Hal böyle olunca; doğru sonuca varılabilmesi için Mahkemece, çekişme konusu taşınmazlar başında, mahalli bilirkişiler, tespit bilirkişileri, taraf tanıkları ve fen bilirkişisinin katılımıyla yeniden keşif yapılmalı; yapılacak bu keşifte dinlenilecek mahalli bilirkişiler, taraf tanıkları ve tespit bilirkişilerinden, çekişmeli taşınmazlarla ilgili olarak iddia edildiği şekilde bir hibe işlemi olup olmadığı, mevcut ise, zilyetliğin müşterek murisin ölüm tarihinden önce davalılara devredilip edilmediği, zilyetliğin hangi tarihten beri, kim tarafından ve ne şekilde sürdürüldüğü, ölüm gününe kadar murisin taşınmazları kullanıp kullanmadığı hususlarında maddi olaylara dayalı ayrıntılı bilgi alınmalı, beyanların çelişmesi halinde yüzleştirme yapılmak suretiyle; tespite aykırı sonuçlara ulaşılması halinde ise tüm tespit bilirkişileri dinlenilerek çelişkiler giderilmeye çalışılmalı; fen bilirkişisinden keşfi takibe ve denetlemeye elverişli rapor ve kroki alınmalı ve bundan sonra toplanan tüm deliller birlikte değerlendirilmek ve tüm çabalara rağmen deliller arasındaki çelişkiler giderilmemiş ise hangi delile neden üstünlük tanındığı gerekçede tartışılmak suretiyle bir karar verilmelidir.

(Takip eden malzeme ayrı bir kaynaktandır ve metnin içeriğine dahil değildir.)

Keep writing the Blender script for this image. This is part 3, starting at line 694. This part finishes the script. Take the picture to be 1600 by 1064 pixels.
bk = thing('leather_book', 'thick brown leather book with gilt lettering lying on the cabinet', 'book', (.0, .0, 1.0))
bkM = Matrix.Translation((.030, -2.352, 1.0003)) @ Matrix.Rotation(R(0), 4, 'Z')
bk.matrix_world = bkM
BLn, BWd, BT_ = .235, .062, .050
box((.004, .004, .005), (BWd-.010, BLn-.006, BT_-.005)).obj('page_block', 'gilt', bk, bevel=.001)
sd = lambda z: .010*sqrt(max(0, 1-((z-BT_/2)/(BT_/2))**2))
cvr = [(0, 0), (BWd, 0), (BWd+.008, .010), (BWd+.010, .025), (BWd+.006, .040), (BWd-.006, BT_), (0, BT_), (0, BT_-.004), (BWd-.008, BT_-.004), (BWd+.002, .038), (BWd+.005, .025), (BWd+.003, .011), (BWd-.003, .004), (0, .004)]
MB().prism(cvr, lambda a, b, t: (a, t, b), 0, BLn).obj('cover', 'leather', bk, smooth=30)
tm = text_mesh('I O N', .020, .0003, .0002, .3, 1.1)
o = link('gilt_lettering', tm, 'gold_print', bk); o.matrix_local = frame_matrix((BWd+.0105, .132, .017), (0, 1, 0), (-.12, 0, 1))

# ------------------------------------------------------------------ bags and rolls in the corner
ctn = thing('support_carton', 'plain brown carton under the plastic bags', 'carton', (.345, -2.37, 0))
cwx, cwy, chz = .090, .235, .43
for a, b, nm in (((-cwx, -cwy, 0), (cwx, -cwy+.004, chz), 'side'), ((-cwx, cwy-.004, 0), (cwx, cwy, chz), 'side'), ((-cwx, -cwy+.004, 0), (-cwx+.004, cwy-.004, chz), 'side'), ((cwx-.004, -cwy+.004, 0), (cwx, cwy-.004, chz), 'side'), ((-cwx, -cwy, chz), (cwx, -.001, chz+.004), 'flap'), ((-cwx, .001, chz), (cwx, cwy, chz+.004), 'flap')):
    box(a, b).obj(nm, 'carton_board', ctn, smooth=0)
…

Mahkemece, bu husus gözetilmeksizin, eksik araştırma ve inceleme ile karar verilmesi isabetsiz olup, temyiz itirazları açıklanan nedenlerle yerinde görüldüğünden kabulü ile hükmün BOZULMASINA, peşin yatırılan temyiz karar harcının talep halinde temyiz edene iadesine, yasal koşullar gerçekleştiğinde kararın tebliğinden itibaren 15 gün içinde karar düzeltme yolu açık olmak üzere, 09.07.2020 gününde oybirliğiyle karar verildi.